Los contrarios al restablecimiento del servicio militar tienen razón al afirmar que la sociedad ha cambiado mucho y que aportaría poco a la eficacia de la defensa y menos aún a la sociedad. Ni siquiera el teniente general Comas fue capaz de definir qué entendía por mili de “otro formato”.

Cuando se alega que es necesario insuflar valores a la sociedad y que esto podría hacerse a través del servicio militar obligatorio, los contrarios a la propuesta explican que no es esa la misión de las fuerzas armadas… y quizás tengan razón, pero, cuándo ni la familia, ni la escuela, ni los medios de comunicación transmiten valores ¿a quién le corresponde hacerlo?

En términos generales las posiciones del debate tienen que ver con la eficacia de las fuerzas armadas (o bien es más eficiente desde el punto de vista de la defensa, el ejército profesional o lo es el ejército de leva), con la situación de la sociedad (en una sociedad avanzada el joven puede conocer el mundo y relacionarse con otros sin tener que recurrir necesariamente al servicio militar, o bien el servicio militar ofrece la posibilidad de convivencia de gente de muy diverso origen social o geográfico), o, finalmente con los valores (o las FFAA transmiten valores a los jóvenes a la vista de la ausencia de otras estructuras sociales que lo hagan, o bien esa no es su misión): un debate que los partidos no abordarán, que no interesa a los medios y sobre los que ningún partido mayoritario tiene una posición concreta… Y, sin embargo, un debate necesario que forma parte del debate sobre la defensa nacional. Un debate difícil porque ambas posiciones tienen sus ventajas y sus problemas.

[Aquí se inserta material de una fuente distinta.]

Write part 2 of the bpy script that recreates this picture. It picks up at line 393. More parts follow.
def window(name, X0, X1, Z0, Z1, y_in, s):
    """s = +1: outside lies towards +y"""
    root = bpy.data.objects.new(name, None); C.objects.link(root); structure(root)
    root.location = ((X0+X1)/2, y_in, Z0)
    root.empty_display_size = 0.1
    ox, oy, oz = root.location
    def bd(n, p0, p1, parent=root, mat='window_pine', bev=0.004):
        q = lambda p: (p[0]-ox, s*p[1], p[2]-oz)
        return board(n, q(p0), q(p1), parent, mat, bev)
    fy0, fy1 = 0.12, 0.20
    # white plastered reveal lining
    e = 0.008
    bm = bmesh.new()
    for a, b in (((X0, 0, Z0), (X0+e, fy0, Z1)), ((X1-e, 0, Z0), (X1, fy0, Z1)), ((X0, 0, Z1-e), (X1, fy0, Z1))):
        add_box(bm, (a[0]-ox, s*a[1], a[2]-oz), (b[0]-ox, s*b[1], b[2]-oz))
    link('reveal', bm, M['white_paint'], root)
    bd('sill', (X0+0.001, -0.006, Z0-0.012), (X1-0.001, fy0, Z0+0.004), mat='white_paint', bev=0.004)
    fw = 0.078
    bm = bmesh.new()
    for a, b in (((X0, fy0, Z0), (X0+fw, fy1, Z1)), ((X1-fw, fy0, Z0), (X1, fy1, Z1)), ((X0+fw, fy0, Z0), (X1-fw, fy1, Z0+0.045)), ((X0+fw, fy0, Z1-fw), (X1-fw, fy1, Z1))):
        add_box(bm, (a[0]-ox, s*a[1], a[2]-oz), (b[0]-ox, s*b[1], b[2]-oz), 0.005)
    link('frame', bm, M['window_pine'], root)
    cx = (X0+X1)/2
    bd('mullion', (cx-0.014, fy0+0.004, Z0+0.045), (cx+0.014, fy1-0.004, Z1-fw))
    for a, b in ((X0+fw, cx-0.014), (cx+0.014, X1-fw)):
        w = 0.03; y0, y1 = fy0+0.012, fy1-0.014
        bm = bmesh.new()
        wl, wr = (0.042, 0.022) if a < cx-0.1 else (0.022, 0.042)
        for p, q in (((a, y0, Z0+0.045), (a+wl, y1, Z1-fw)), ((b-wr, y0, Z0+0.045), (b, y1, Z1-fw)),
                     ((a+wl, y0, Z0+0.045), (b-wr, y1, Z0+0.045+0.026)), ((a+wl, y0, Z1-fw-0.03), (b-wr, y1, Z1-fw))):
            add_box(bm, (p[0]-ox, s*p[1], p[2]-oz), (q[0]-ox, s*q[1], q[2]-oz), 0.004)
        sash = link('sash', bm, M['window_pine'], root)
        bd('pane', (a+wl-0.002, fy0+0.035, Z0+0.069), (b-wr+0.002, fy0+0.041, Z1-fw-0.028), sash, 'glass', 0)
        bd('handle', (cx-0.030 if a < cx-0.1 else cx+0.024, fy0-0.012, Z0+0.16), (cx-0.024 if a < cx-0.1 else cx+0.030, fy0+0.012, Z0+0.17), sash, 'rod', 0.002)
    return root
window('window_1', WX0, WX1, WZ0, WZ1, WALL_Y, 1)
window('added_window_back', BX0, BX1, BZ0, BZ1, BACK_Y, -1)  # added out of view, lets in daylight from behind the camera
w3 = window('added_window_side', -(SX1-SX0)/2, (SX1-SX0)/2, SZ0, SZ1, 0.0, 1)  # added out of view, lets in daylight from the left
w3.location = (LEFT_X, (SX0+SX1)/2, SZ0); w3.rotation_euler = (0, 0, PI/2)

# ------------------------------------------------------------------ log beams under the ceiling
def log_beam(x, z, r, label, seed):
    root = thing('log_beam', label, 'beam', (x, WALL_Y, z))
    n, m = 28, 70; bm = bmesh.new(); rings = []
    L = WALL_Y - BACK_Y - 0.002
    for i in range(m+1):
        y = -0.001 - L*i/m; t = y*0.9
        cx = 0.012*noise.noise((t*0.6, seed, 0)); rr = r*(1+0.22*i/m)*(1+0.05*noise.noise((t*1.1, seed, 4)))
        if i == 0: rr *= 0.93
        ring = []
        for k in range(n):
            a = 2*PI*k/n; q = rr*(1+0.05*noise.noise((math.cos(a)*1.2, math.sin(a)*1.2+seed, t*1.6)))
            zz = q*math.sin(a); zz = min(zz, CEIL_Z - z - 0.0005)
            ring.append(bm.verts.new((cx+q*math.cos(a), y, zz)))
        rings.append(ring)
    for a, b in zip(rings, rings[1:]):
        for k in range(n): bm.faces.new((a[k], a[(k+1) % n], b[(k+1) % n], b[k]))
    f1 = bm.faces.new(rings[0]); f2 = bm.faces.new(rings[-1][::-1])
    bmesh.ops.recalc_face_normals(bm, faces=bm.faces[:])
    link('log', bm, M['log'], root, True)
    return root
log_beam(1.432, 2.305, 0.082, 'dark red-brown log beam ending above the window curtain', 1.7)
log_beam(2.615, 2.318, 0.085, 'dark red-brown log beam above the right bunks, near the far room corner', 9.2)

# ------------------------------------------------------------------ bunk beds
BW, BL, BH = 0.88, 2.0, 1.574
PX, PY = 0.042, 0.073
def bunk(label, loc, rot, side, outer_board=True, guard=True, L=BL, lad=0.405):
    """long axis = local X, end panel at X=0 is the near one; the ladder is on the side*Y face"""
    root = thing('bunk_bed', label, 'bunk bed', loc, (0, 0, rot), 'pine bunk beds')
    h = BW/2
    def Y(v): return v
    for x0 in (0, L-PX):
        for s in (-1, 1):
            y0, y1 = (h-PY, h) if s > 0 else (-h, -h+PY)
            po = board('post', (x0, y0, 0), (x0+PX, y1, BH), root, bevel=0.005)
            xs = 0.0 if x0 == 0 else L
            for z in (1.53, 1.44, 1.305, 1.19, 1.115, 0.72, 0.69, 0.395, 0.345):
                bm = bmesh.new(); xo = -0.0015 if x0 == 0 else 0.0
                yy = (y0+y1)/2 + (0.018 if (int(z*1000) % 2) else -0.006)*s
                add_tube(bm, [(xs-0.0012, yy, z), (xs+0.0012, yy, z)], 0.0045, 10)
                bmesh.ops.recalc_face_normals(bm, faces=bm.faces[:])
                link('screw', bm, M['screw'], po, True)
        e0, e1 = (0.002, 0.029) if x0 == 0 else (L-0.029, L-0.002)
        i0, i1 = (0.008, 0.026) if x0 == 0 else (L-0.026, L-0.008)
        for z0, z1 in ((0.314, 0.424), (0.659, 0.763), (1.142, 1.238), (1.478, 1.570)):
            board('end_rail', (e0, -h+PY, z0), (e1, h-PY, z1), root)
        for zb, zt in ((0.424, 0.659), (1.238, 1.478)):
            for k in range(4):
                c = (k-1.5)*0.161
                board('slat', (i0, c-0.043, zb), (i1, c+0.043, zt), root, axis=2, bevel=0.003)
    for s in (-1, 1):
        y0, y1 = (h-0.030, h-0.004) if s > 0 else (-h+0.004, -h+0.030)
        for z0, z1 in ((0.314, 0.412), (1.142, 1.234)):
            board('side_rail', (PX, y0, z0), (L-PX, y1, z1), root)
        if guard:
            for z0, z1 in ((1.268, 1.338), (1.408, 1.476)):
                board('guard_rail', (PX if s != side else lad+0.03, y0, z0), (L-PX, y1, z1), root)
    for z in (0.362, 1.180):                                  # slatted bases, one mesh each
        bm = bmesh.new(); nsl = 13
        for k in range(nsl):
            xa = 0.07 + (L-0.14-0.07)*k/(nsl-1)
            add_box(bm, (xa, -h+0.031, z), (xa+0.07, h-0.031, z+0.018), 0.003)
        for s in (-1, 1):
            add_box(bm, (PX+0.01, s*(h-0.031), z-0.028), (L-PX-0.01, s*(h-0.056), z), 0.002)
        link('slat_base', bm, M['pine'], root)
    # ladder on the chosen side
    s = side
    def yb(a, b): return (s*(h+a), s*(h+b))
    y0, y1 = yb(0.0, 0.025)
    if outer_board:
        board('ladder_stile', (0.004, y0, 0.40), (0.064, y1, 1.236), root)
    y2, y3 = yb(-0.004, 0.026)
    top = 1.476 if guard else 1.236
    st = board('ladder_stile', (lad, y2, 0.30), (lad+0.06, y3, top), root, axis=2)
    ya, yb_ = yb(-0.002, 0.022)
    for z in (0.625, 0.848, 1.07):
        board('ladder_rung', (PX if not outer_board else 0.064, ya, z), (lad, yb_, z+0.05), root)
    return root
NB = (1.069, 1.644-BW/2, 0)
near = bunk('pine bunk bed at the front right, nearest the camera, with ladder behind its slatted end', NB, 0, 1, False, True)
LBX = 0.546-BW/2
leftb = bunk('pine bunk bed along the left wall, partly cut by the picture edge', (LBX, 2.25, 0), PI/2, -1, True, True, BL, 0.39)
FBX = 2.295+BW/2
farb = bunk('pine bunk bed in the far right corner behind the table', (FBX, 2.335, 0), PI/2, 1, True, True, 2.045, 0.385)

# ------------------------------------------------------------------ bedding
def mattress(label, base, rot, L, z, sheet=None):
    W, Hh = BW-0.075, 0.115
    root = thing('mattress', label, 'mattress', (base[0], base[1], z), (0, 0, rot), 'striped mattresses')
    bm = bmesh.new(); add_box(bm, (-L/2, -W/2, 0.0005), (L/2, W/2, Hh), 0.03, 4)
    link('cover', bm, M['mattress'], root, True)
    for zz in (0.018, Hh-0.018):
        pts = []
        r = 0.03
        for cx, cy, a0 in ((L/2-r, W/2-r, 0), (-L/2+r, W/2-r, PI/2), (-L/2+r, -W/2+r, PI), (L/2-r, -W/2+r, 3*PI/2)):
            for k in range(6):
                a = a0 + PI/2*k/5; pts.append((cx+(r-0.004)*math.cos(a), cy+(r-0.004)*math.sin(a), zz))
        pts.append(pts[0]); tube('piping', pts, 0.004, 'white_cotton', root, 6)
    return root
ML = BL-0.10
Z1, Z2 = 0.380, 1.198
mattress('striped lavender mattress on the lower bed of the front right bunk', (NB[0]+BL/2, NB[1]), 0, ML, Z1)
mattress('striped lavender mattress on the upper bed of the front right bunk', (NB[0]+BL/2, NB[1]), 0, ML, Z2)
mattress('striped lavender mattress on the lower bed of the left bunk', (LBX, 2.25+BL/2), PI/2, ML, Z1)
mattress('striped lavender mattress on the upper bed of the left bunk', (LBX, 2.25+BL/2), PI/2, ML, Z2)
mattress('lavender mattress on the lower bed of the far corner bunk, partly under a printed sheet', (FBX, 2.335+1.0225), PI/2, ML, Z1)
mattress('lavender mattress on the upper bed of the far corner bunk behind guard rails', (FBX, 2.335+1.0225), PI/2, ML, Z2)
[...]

Quizás de lo que se trata es de idear un nuevo modelo de milicia y definir su papel en tiempos de crisis. La antigüedad tuvo su modelo (cuyo paradigma fue el “derecho de utilizar armas” por parte de la nobleza), las sociedades burguesas nacidas a partir de la Revolución Francesa tuvieron su modelo (el ejército de leva, democrático, extendido a todos y subordinado al poder político). Seguramente, en estos momentos de transformación y cambio, ni uno ni otro son los modelos viables y convenientes: las nuevas tecnologías, las nuevas necesidades sociales propias de momentos de crisis extrema, marcan necesariamente la necesidad de un nuevo modelo de fuerzas armadas. Pero, vale la pena no olvidarlo también, que nunca una sociedad ha precisado tanto de los valores que todavía se enseñan en las Academias Militares y que es preciso reinsertar en la sociedad tales valores porque solamente de ellos puede surgir una reconstrucción de nuestras sociedades.